キャンプギア「静岡県発」続々 テーブル、たき火台… 個性的デザインで存在感【しずおかアウトドアファン】

 アウトドアレジャーの主役としてキャンプの人気が高まる中、静岡県内でもキャンプ用のギア(道具)の製造、販売に乗り出す企業が増えている。小規模ながらも、大手メーカーにはない個性的なデザインや使いやすさといった特徴を打ち出し、静岡県発の「ガレージブランド」として存在感を高めつつある。

たき火台や鍛造フライパンなど多彩な商品が魅力の「アイアンクラフト」=菊川市
たき火台や鍛造フライパンなど多彩な商品が魅力の「アイアンクラフト」=菊川市


伝統の紗綾形模様に
 「2014年に創業し、今では約30種類の商品を手がけるようになった。静岡だけでなく、台湾や香港などからも注文が来る」―。「アイアンクラフト」のブランド名で製品を開発しているアウトリガー(菊川市)の黒田憲一社長は手応えを語る。
 事業を始めたきっかけは、建設業を営む黒田社長が知人からキャンプテーブルの製作を依頼されたことだった。元々は個人用だったが周囲の評判が良く、事業化を思い立った。
 これまでに伝統的な紗綾形[さや]模様をあしらったたき火台や鍛造フライパンなどを発売。ちょうつがいなど壊れやすい部品を極力少なくし、頑丈さを高めたという。黒田社長は「調理用スパイスも商品化した。今後はキャンプで使う消耗品も手がけたい」と構想を描く。

軽量さ、機能美追求 photo03 軽量で機能的なたき火台やウッドストーブを展開する「ASOBU」=沼津市
 防災にも応用できる軽量さや機能性をアピールするのは20年にスタートした沼津市の「ASOBU(アソブ)」。たき火台は、大きさによって200~1500グラム程度と軽量で、折りたたむとA5~A3サイズの大きさになる。組み立ても数十秒で済むほど簡単だ。各パーツはできる限りつながった状態になるように設計することで、紛失しにくいようにした。
 新作のウッドストーブは折り畳んだ際に留め金となる部品がトングとしても使えるなど、機能美も追求した。JR沼津駅北口そばに路面店もオープンした宮内保昌代表は「普段はキャンプで楽しく使えて、いざという時に役立つ製品を作っていきたい」と話す。

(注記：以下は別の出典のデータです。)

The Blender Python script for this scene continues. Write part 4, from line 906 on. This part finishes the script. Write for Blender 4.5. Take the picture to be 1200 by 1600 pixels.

ソロキャンパー意識 photo03 多機能なテーブルなどがそろう「NORA HOLIC」=浜松市南区
 沢根スプリング(浜松市南区)は、輸送用機器向けのばね製品の製造などで培った金属加工技術を生かし、「NORA HOLIC(ノラ ホリック)」を展開している。ソロキャンパーを意識したテーブルは六角形のフレームが特徴で、上部にライトなどをつるしたり、天板を取り外して薪置きとして使ったりと汎用[はんよう]性がある。アウトドア好きの社員が開発を担当している。
 沢根巨樹社長は「ネット通販が主な販路だが、今後は地元のアウトドアのイベントなどにも出展し、浜松や周辺地域の方にファンとなっていただけるようなブランドを目指したい」と意欲を燃やす。

加工技術 開発に応用
 静岡県内には、このほかにも多くのガレージブランドがあり、個性を競い合っている。いずれも自社の高い加工技術などを応用し、製品開発につなげている。
 小林工業(富士宮市)は、「ANCAM(アナキャン)」のブランド名で湾曲した複数のプレートを組み合わせたたき火台などを展開している。細幅織物メーカーの本橋テープ(吉田町)は、テント内などで小物類を多数つるせる丈夫な輪付きのテープ「タフフック」を販売。ナイトー工業(浜松市中区)は、持ち運びに便利な小型のロケットストーブ「てんぐの小太鼓」を発売し、ソロキャンパーらの好評を得ている。